As a recitalist, Llŷr Williams regularly performs at venues and festivals including Wigmore Hall, Perth
Concert Hall, the St David’s and Dora Stoutzker Halls in Cardiff, and the Edinburgh and East Neuk
Festivals in the UK, Salle Bourgie in Montreal and the Capital Region Classical series in Schenectady,
USA. He has a long association with the Royal Welsh College of Music and Drama, where he has,
among others, given multi-recital cycles of the music of Beethoven, Schubert and Chopin. As a chamber musician he has performed with artists including Bryn Terfel, Natalie Clein, Tim Hugh, Katarina
Nazarova, Jamie Barton and Andrei Kymach. His particular interest in song repertoire is reflected in his
20-year association as one of the two official pianists of the BBC Cardiff Singer of the World competition.
Llŷr Williams’ long and successful collaboration with Signum Records includes the 8-disc box-set ‘A
Schubert Journey’ (2020), the 12-volume ‘Beethoven Unbound’ (2018), a ‘Wagner Without Words’

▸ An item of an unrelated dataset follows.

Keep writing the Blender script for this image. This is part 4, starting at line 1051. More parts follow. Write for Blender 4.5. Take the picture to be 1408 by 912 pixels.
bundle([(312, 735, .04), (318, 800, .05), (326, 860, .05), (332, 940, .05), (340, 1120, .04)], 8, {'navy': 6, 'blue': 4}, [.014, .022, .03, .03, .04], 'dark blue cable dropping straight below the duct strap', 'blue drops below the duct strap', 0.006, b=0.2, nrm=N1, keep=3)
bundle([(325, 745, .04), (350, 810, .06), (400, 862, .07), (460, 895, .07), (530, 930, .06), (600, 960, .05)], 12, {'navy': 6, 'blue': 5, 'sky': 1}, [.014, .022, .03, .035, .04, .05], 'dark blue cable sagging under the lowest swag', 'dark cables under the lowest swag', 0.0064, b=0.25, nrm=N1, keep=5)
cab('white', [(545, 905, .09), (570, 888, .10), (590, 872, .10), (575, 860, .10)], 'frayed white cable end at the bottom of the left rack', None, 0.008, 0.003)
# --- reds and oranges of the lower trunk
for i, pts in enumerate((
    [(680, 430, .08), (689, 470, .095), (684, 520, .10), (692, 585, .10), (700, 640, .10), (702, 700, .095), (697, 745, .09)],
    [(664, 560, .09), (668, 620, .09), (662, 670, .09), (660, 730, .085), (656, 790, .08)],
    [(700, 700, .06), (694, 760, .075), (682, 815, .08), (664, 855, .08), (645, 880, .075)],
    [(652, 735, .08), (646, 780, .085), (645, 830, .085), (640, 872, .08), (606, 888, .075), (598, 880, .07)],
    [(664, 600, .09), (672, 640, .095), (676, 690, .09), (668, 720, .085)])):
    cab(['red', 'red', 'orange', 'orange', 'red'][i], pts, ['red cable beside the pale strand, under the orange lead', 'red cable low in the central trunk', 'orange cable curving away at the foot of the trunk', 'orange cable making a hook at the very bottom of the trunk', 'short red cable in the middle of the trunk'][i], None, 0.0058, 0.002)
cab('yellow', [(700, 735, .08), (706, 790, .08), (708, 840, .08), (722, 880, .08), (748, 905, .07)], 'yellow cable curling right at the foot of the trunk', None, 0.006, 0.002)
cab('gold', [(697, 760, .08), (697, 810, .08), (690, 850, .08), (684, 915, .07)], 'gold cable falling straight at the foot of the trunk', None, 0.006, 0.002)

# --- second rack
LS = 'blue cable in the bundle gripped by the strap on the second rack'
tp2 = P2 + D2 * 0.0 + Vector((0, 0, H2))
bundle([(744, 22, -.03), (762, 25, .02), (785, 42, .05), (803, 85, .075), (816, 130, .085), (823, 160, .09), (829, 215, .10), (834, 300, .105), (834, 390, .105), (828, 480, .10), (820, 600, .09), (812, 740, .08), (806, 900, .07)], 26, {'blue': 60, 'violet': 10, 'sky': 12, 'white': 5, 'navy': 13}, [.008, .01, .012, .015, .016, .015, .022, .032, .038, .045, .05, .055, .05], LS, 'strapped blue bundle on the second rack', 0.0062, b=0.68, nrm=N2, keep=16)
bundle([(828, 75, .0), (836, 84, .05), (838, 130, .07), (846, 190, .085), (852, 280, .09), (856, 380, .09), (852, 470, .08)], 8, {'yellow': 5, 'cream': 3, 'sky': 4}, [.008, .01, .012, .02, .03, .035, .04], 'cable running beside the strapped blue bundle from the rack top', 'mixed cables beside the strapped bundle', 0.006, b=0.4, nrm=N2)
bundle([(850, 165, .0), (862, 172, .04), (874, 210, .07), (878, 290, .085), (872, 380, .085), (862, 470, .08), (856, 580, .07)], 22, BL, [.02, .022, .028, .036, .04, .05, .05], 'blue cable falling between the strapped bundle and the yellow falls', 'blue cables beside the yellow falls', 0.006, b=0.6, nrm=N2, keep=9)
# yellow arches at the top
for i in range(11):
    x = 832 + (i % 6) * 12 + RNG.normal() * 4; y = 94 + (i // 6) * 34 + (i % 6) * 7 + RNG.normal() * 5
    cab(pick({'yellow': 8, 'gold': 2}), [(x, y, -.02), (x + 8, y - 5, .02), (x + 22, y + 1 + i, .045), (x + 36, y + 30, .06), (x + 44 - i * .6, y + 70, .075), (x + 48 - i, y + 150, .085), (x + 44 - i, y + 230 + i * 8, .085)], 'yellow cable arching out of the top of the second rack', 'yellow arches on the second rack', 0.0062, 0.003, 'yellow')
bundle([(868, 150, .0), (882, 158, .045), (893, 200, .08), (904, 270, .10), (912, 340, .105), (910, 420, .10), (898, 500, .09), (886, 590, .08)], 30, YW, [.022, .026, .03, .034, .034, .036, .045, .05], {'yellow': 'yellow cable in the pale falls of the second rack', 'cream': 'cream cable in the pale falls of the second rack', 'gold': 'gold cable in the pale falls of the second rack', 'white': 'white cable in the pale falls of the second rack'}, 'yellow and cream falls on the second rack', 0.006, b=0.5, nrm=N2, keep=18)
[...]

double album (2014) and highlights from Liszt’s ‘Années de pèlerinage‘ (2012).
A former BBC New Generation Artist and Borletti-Buitoni Trust award recipient, Llŷr Williams was
born in Pentrebychan, North Wales, and read music at The Queen’s College, Oxford before taking up
a postgraduate scholarship at the Royal Academy of Music. He is an Honorary Fellow of the Royal
Welsh College of Music and Drama, and in 2017 was awarded an Honorary Doctorate from the
University of Wales. He is also currently Artist-in-Association at the Royal Welsh College of Music and
Drama, a patron of the Gower Festival, and Associate Artist at the Cowbridge Festival.
If you would open any biography of Franz Liszt, you would probably mostly read about his disquiet life as a piano virtuoso, his passionate love life, and the return to his catholic roots at the end of his life. Although all of this might be true, it only scratches the surface of his comprehensive musical personality. Liszt was a pianist, conductor, teacher and organiser, but above all he was a composer of a voluminous, capricious body of work. Even though his piano works formed his core business, he gave rise to the symphonic poem, got rid of the organ's stuffy appearance, and reinvigorated the oratorio. Moreover, with his piano transciptions of Bach's organ works and Berlioz's Symphonie Fantastique, he was an advocate of both old and new music.
Together with his son-in-law Richard Wagner, he was in the forefront of the Romantic movement and anticipated the musical revolutions of the early 20th century with his new composition techniques.